● Excerpted data:
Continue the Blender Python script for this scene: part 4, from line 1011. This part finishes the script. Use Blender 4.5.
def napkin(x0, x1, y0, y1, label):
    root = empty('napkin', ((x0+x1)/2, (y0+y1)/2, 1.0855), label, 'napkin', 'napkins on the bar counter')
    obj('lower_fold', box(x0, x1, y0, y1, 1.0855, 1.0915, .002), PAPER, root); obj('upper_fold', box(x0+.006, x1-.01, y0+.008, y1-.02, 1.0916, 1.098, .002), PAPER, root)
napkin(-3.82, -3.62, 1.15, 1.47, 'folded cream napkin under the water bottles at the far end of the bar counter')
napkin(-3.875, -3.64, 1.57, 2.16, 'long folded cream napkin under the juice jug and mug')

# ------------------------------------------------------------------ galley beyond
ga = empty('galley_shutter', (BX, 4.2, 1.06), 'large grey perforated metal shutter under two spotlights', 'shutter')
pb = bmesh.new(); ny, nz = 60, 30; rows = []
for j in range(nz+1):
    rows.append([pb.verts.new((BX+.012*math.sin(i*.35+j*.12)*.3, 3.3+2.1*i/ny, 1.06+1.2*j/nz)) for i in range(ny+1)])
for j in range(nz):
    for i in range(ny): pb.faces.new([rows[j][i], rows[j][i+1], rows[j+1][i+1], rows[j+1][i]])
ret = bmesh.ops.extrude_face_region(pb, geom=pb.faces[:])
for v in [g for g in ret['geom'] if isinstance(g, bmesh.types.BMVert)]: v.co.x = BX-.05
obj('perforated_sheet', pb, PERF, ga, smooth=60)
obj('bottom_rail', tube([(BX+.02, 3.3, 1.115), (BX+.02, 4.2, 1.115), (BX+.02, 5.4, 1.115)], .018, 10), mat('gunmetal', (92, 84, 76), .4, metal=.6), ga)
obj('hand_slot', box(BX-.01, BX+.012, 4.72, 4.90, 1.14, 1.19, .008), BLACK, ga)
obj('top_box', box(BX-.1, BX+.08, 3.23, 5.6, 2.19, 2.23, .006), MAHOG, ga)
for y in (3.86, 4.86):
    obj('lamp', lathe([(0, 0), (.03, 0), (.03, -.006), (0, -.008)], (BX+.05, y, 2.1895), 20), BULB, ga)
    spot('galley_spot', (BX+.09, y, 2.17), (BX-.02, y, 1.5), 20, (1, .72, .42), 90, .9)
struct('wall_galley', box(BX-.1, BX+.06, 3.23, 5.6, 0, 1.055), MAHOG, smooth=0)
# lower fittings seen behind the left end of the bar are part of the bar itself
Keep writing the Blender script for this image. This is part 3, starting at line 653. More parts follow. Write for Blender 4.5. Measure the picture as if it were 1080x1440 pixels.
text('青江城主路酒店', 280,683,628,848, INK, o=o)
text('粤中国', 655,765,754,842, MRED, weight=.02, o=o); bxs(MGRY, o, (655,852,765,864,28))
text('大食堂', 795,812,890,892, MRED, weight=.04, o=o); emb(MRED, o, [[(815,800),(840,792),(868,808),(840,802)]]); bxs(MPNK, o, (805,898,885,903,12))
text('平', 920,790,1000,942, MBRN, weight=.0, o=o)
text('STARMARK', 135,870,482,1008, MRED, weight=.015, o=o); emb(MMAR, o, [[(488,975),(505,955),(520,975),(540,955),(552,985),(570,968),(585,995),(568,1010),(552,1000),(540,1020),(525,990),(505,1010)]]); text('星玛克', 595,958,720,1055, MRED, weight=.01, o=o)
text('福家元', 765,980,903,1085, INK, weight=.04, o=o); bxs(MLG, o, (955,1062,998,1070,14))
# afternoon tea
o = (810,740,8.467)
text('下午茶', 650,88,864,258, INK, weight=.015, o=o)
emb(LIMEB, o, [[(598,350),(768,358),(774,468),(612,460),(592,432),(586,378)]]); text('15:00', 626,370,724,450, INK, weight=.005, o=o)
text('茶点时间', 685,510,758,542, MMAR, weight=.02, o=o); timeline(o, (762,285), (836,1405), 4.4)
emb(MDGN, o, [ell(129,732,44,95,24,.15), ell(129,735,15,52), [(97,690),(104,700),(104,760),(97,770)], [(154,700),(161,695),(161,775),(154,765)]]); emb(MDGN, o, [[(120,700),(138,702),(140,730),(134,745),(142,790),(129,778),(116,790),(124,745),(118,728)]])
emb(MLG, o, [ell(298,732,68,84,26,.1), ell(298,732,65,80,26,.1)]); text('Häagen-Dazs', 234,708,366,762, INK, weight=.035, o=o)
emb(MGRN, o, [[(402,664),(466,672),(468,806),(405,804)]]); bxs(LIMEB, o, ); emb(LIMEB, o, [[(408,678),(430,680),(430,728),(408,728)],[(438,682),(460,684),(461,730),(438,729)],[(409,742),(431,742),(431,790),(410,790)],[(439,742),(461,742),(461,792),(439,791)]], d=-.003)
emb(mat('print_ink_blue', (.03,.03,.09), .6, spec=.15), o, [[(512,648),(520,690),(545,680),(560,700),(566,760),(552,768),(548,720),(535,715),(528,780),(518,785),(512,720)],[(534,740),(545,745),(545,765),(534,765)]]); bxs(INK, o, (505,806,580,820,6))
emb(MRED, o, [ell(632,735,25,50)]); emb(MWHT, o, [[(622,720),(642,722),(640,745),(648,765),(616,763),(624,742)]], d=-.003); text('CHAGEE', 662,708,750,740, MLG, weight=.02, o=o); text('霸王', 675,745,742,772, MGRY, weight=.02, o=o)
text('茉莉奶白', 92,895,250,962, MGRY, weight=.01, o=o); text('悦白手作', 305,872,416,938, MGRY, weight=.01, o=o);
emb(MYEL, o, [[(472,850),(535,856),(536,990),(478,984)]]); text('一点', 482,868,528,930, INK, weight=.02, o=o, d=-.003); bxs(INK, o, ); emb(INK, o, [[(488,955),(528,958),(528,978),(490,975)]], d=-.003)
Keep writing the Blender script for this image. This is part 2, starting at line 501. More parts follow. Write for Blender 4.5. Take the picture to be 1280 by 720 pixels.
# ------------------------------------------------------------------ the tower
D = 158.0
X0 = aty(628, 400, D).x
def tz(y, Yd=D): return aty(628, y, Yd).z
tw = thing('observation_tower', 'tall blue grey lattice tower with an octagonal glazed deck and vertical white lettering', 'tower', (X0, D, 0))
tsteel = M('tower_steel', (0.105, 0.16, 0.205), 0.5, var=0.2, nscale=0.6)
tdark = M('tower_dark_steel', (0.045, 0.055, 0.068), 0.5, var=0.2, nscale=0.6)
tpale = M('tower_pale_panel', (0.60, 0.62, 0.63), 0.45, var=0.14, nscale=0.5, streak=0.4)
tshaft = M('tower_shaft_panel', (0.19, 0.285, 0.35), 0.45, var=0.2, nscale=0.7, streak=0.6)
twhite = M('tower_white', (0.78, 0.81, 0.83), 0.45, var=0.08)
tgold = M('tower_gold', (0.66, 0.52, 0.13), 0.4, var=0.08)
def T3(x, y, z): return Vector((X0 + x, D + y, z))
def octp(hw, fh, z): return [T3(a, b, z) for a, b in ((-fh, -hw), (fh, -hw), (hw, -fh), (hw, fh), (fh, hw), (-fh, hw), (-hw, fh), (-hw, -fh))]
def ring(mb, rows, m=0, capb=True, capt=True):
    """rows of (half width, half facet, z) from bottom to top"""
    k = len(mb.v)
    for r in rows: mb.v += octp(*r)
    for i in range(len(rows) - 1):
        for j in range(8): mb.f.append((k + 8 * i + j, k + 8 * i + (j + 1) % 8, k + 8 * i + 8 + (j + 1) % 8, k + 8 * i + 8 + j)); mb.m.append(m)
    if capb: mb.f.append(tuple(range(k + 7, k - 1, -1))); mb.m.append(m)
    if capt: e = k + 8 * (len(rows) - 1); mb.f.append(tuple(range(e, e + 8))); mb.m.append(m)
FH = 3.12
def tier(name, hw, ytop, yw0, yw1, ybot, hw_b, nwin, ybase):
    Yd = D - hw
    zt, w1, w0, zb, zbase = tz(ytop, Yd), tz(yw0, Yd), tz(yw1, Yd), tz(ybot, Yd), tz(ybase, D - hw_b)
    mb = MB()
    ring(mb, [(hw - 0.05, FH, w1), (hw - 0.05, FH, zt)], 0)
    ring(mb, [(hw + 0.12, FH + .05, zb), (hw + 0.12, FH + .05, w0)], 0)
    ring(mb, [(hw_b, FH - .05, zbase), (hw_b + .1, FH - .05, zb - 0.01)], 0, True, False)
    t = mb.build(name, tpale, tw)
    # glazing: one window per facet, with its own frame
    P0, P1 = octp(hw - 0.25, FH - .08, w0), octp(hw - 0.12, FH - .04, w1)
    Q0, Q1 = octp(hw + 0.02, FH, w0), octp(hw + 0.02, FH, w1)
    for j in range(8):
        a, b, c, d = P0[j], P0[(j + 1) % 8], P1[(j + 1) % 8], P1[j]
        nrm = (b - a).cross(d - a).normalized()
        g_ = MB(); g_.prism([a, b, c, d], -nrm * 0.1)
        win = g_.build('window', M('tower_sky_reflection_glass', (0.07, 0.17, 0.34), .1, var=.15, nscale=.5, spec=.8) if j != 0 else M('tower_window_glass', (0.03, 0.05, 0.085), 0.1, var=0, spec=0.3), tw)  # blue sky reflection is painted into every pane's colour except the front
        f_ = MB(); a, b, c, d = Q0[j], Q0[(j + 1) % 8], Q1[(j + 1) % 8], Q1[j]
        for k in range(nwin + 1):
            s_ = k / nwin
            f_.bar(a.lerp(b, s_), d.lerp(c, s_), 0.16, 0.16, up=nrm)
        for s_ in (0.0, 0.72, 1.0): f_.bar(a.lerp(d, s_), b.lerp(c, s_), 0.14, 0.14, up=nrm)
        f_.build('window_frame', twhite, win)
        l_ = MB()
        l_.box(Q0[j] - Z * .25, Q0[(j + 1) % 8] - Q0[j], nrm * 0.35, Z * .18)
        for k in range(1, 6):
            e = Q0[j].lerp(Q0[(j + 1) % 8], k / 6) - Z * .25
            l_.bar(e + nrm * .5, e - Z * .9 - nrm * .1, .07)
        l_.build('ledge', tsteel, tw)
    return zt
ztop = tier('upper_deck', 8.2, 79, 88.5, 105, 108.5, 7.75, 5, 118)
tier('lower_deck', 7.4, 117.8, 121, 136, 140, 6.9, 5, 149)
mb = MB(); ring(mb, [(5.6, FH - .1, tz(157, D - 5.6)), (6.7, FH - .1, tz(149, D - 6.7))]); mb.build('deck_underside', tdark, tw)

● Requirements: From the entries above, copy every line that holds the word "image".

● Worked solution:
Keep writing the Blender script for this image. This is part 3, starting at line 653. More parts follow. Write for Blender 4.5. Measure the picture as if it were 1080x1440 pixels.
Keep writing the Blender script for this image. This is part 2, starting at line 501. More parts follow. Write for Blender 4.5. Take the picture to be 1280 by 720 pixels.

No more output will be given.